Hello Weekend!

So far the Census Bureau has been sending me from one senior center to another, and the seniors for the most part don’t need any help. The most questions I’ve gotten was when I was positioned in the lobby of one place that held a senior center but also had other things on different floors, like a nursery school, and I got questions from people passing by.

Today I’m at St. Veronica’s from 12 -5. I’ve never been inside there so that should be interesting. Except it won’t be in the church itself, of course, which is too bad. That would be the prettiest part.

This is yet another shot from my Bronx excursion. I’m looking down onto a dock that has seen better days. I love staring into water. I’m hypnotized. I love staring into rivers the best. And ponds.

What is the best? Oceans? Rivers? Puddles?

dock

Stacy Horn

I've written six non-fiction books, the most recent is Damnation Island: Poor, Sick, Mad, and Criminal in 19th-Century New York.

View all posts by Stacy Horn →

5 thoughts on “Hello Weekend!

  1. I like rivers best, but I might change my mind if I could spend more time around the ocean.

    I live across from a river..I can look out and see it from my window. My house is pretty far from the city, so at night the sky is filled with stars. You’re on track with your dream of living by a river under a sea of stars – I highly recommend it!

  2. We have cricks (creeks, lol) here in the South, and there is something hypnotic about watching the water flowing by. Had a great creek that bordered the farm where my late husband and I lived, miss that a lot.
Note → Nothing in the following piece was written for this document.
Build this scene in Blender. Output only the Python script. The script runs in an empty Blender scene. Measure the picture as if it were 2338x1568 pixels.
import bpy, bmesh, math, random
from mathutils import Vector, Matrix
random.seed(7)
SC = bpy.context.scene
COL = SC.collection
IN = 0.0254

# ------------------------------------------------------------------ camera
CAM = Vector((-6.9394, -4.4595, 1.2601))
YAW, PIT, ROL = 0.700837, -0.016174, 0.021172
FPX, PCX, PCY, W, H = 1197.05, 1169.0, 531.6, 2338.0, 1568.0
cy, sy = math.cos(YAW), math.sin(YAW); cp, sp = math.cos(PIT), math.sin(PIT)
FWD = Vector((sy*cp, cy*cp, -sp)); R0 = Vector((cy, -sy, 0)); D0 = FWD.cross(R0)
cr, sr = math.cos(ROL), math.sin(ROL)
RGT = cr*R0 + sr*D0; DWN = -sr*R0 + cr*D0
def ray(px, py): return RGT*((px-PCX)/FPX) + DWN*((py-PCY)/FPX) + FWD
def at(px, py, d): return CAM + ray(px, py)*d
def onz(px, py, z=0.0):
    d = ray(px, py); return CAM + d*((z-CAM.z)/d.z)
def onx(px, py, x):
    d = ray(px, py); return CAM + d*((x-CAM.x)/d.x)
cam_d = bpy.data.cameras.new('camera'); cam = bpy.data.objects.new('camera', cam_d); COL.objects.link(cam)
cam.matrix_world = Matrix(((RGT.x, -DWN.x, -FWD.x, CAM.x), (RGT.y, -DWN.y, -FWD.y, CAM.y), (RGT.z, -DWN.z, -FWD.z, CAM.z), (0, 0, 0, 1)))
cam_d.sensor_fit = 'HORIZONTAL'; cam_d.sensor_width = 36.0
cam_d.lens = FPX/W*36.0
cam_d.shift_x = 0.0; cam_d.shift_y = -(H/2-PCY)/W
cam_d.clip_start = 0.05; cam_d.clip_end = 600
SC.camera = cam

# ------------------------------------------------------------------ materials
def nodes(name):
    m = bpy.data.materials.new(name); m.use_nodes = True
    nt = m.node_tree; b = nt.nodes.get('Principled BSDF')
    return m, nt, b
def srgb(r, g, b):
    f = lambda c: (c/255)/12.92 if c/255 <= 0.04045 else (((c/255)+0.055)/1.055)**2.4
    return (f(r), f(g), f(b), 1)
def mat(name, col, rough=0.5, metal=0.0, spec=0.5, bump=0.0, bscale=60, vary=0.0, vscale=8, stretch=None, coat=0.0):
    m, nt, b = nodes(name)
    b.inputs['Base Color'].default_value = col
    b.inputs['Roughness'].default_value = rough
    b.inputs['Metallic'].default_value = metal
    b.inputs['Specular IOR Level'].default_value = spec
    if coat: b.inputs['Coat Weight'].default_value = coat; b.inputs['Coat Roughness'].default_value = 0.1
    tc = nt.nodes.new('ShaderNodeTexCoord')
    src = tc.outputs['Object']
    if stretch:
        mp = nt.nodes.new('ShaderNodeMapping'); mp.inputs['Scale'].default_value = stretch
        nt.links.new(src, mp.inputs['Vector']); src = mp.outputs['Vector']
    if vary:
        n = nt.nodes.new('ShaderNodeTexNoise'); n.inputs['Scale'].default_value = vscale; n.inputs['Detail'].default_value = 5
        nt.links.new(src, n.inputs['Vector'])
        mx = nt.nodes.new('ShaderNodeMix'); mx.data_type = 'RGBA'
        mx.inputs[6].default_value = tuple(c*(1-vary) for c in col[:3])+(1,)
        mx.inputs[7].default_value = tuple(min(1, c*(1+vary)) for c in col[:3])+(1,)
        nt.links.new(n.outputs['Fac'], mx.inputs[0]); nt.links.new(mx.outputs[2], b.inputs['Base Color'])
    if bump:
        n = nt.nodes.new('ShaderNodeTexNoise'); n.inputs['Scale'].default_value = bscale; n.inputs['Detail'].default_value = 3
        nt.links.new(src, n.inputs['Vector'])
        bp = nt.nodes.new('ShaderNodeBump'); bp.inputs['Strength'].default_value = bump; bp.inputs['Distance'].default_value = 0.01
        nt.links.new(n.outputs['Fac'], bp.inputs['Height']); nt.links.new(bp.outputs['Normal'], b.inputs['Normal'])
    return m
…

    I like your dream house/dream location too, sounds peaceful and ideal for daydreaming which can translate into writing.

  3. interesting question. I favor rivers. They seem to be more mysterious and to scale. I can relate to their constant fluidity and esp. like to be near their eddys. The Kishwaukee River near where I live in Rockford,Illinois has been a great constant in my life and a renewing agent. Oceans on the other hand tend to drain me. I can only take them in small doses. They do remind me of how small me and my problems are. I get an experience of infinity and power when I have spent the afternoon and evening at Sonoma Coast State Beach near Bodega Bay,Ca.

  4. Lakes that are the result of dams are artificial and fake, pitiful things, owing their existence to the strangulation of wild rivers with dams. When I see them, I hear the gasps of the river struggling to be free. On the other hand, natural still waters like kettle ponds carved out of the landscape by Pleistocene glaciers, have their own special qualities. I also love the true bogs, their morning fog & mystery and their very unique ecosystems. I am most at home in a salt marsh – I need to breathe the hydrogen sulfide as much as air.

    This photo is interesting because it shows the inner structure of this serious dock. I’m guessing it was a commercial dock on a large river – possibly a tugboat docking area.

  5. Rick is now our official expert with all things having to do with water.
    That was a beautiful, poetic post.

    And yeah, for a long time NYC was an important commercial port. That dock was in the Harlem River, which I believe was an active shipping port along with the rest of the rivers ringing Manhattan.